El pasado humano se divide tradicionalmente en tres épocas muy desiguales: el Paleolítico (o «vieja Edad de Piedra»), que comenzó hace 2,5 millones de años y cuyo final se sitúa hace unos 10.000 años; el Mesolítico («Edad de Piedra intermedia»), que abarca la época de transición entre el estilo de vida cazador-recolector y la aparición de la agricultura, un periodo iniciado hace diez mil años y que acabó hace seis mil; y el Neolítico («nueva Edad de Piedra»), que cubre los últimos dos mil productivos años de Prehistoria, hasta la Edad de Bronce. Cada uno de estos periodos tiene muchos subperiodos —periodo de Olduvai, musteriense, gravetiense, etc.—, de interés para los especialistas y sobre los que no es necesario extenderse aquí.
La idea importante que conviene retener es que durante el primer 99 % de nuestra historia como seres humanos poca cosa hicimos aparte de procrear y sobrevivir, pero después el hombre descubrió la agricultura, el regadío, la escritura, la arquitectura, el Gobierno y los demás refinamientos de la existencia, que fueron sumándose colectivamente hasta dar lugar a lo que cariñosamente conocemos como civilización.

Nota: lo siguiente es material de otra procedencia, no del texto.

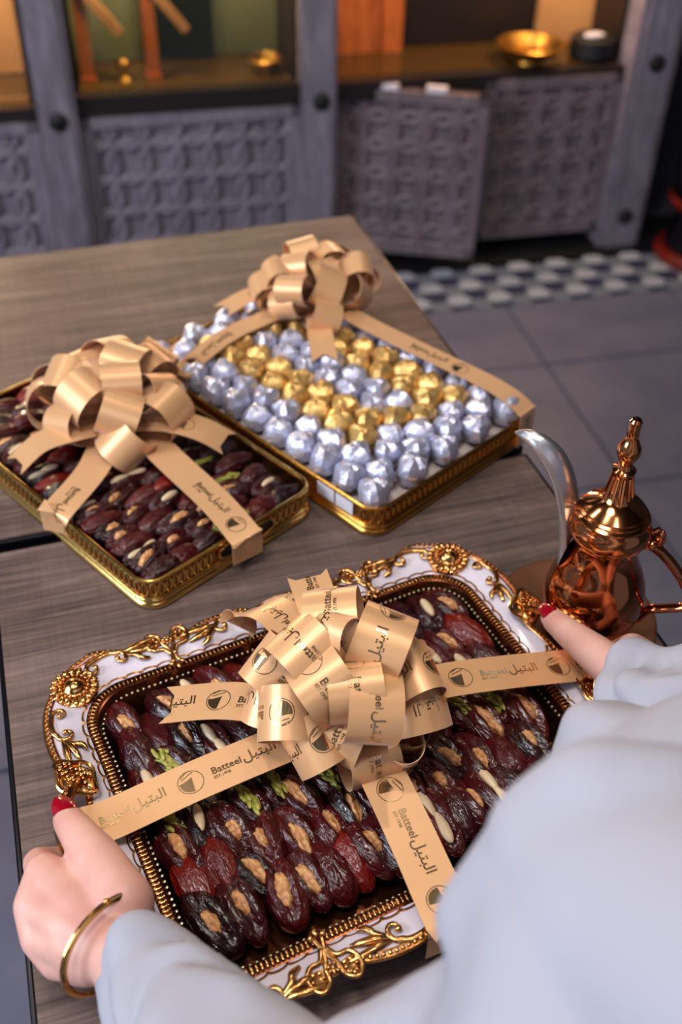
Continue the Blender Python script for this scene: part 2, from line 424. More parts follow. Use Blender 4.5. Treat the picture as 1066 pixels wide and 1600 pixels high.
def frame_stand(u, d, label, brace):
    o = empty('wooden_stand', cab_pt(u, d, .492), A4, label, 'stand', None)
    G().box((0, 0, .006), (.034, .03, .012)).obj('foot', M['orange'], o, False)
    G().box((0, 0, .13), (.030, .022, .25)).obj('upright', M['orange'], o, False)
    G().box((brace*.042, -.012, .165), (.020, .018, .14), Matrix.Rotation(math.radians(-38*brace), 3, 'Y')).obj('brace', M['tan'], o, False)
    G().box((0, 0, .262), (.10, .022, .02)).obj('crossbar', M['orange'], o, False)
frame_stand(-1.470, .10, 'orange lit wooden stand with slanted brace beside the left cabinet post', 1)
frame_stand(-1.315, .10, 'brown wooden stand with slanted brace in front of the dark green panel', 1)
def knob(u, d, label):
    o = empty('brass_ornament', cab_pt(u, d, .492), A4, label, 'ornament', None)
    G().lathe([(.016, 0), (.014, .004), (.005, .01), (.005, .02)], n=16).obj('foot', M['brass'], o)
    G().ball((0, 0, .034), .017, 16, 12).obj('ball', M['brass'], o)
knob(-1.385, .10, 'small round brass ornament between the two wooden stands')
def bowl(u, d, r, h, m, label, name='brass_bowl', z=.492):
    o = empty(name, cab_pt(u, d, z), A4, label, 'bowl', None)
    G().lathe([(r*.45, 0), (r*.42, h*.12), (r*.8, h*.45), (r, h), (r*.95, h), (r*.72, h*.45), (0, h*.2)], n=28, cap=False).obj('bowl_body', M[m], o)
    G().lathe([(r*1.0, h*.94), (r*1.05, h*.97), (r*1.0, h*1.02), (r*.95, h*.97)], n=28, cap=False).obj('rim', M[m], o)
bowl(-1.04, .10, .04, .035, 'brass', 'small shining brass bowl at the right of the olive showcase')
bowl(-.36, .07, .085, .045, 'brass', 'wide yellow brass bowl in the double cabinet showcase')
o = empty('dark_tray', cab_pt(-.185, .07, .492), A4, 'dark low dish with a pale lip beside the wide yellow bowl', 'dish')
G().lathe([(.05, 0), (.06, .01), (.058, .05), (.05, .055), (.0, .05)], n=24, cap=False).obj('dish_body', M['black'], o)
G().ball((-.01, -.02, .06), (.03, .012, .008), 10, 6).obj('lip', M['label'], o)
# dark glossy urn at the right edge
o = empty('canister', (1.80, 2.26, .005), 0, 'dark glossy canister with red foot ring beyond the right cabinet post', 'canister')
G().lathe([(.10, .02), (.105, .05), (.085, .10), (.10, .16), (.115, .26), (.11, .40), (.08, .46), (.06, .47), (.0, .48)], n=32).obj('body', M['steel'], o)
G().lathe([(.09, 0), (.125, 0), (.13, .02), (.12, .035), (.09, .03)], n=32).obj('foot_ring', M['red'], o)
G().lathe([(.108, .15), (.118, .165), (.112, .18)], n=32, cap=False).obj('red_band', M['red'], o)
for (a, z) in ((-2.6, .20), (-2.3, .33)):
    G().ball((.118*math.cos(a), .118*math.sin(a), z), .016, 12, 8).obj('knob', M['silver'], o)
G().lathe([(.0, .47), (.012, .475), (.02, .50), (.0, .52)], n=16, cap=False).obj('lid_knob', M['silver'], o)

# ------------------------------------------------------------------ tables
def cafe_table(name, x0, x1, y0, y1, label):
    xm, ym, wx, wy = (x0+x1)/2, (y0+y1)/2, x1-x0, y1-y0
    o = empty(name, (xm, ym, 0), 0, label, 'table', 'wooden cafe tables')
    g = G(); e = .0015; hx, hy = wx/2-.004, wy/2-.004
    g.box((0, 0, TZ-.0125), (2*hx, 2*hy, .025)); t = g.obj('table_top', M['table'], o, False)
    g = G()
    for s in (-1, 1):
        g.box((s*(wx/2-.002), 0, TZ-.0155), (.004, wy, .029)); g.box((0, s*(wy/2-.002), TZ-.0155), (wx, .004, .029))
    b = g.obj('edge_band', M['steel'], o, False)
    mb = b.modifiers.new('bevel', 'BEVEL'); mb.width = .0012; mb.segments = 2
    G().lathe([(.03, .02), (.03, TZ-.04), (.14, TZ-.035), (.14, TZ-.026), (0, TZ-.025)], n=24).obj('pedestal', M['steel'], o)
    G().lathe([(.20, 0), (.20, .012), (.06, .03), (.03, .05)], n=32).obj('base', M['steel'], o)
    return o
cafe_table('cafe_table', -.078, .418, .17, .697, 'near brown wooden table carrying the white and gold tray and the copper pot')
cafe_table('cafe_table', -.30, .420, .707, 1.238, 'far brown wooden table reaching towards the cabinets')
TRAY_DATES = "w-127.9,86.0 w-96.0,86.0 w-59.3,86.0 w-94.2,55.9 w-22.4,86.0 w-94.8,-24.3 w-128.0,-21.5 w-128.0,-73.0 w-108.3,-73.0 w-93.4,-54.2 w-81.1,-73.0 w-46.0,-20.3 w-0.9,-42.6 w-59.0,-43.6 w-39.0,-46.1 w-77.5,-37.0 w-22.3,-73.0 w-64.8,-73.0 w94.8,-21.7 w73.8,-44.0 w40.4,-45.2 w19.0,-43.0 w53.6,-73.0 w128.0,86.0 w108.9,57.1 w125.1,-25.0 w-20.1,-42.0 w56.7,-32.0 w113.7,-48.9 w2.2,-73.0 a-77.6,86.0 a-77.2,42.8 a-128.0,31.7 a-110.9,-8.9 a-94.7,7.4 a110.7,86.0 a91.7,44.2 a108.6,27.2 a62.3,-3.7 a26.8,-73.0 a-47.4,24.2 a68.5,-73.0 a56.6,86.0 p-109.5,38.0 p-128.0,5.2 p-77.6,-6.3 p-59.2,0.0 p-24.3,-11.9 p81.5,-1.8 p111.6,-2.9 p71.3,23.2 d-111.3,70.2 d-128.0,58.5 d-41.0,83.9 d-58.5,49.5 d-110.1,-42.3 d-128.0,-47.5 d92.8,86.0 d128.0,55.9 d128.0,25.4 d92.7,-49.0 d31.7,-19.3 d14.4,-73.0 d84.7,-73.0 d39.7,-73.0 d-9.9,-73.0 d-49.5,-73.0 d79.0,67.6 d-37.3,53.6 d-3.6,81.2 d29.3,86.0 d63.7,50.6 d103.4,-73.0 d40.9,7.5 d-4.5,35.3 d32.8,49.1 d-35.3,-73.0"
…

Se ha descrito muchas veces como el acontecimiento más trascendental de la humanidad, y la primera persona que reconoció y conceptualizó este complejo proceso fue Vere Gordon Childe. Lo denominó revolución neolítica.
Sigue siendo uno de los grandes misterios del desarrollo humano. Incluso ahora, los científicos son capaces de decirnos dónde se produjo y cuándo, pero no por qué. Con casi toda seguridad (bien, pensamos que con casi toda seguridad) tuvo algo que ver con grandes cambios climáticos. Hace unos 12.000 años, la Tierra empezó a calentarse rápidamente y entonces, por razones desconocidas, volvió a la frialdad durante un millar de años, una especie de último suspiro de la Edad de Hielo. Los científicos conocen este periodo como Dryas Reciente. (El nombre tiene su origen en una planta ártica, el dryas, que es una de las primeras que puebla de nuevo el terreno cuando se retira una capa de hielo. Hubo también un periodo conocido como Dryas Antiguo, que carece de importancia para el desarrollo humano.) Después de diez siglos más de frío, el mundo volvió a calentarse con rapidez y ha permanecido cálido desde entonces. Casi todo lo que hemos hecho como seres avanzados ha sucedido en el transcurso de esta breve racha de gloria climatológica.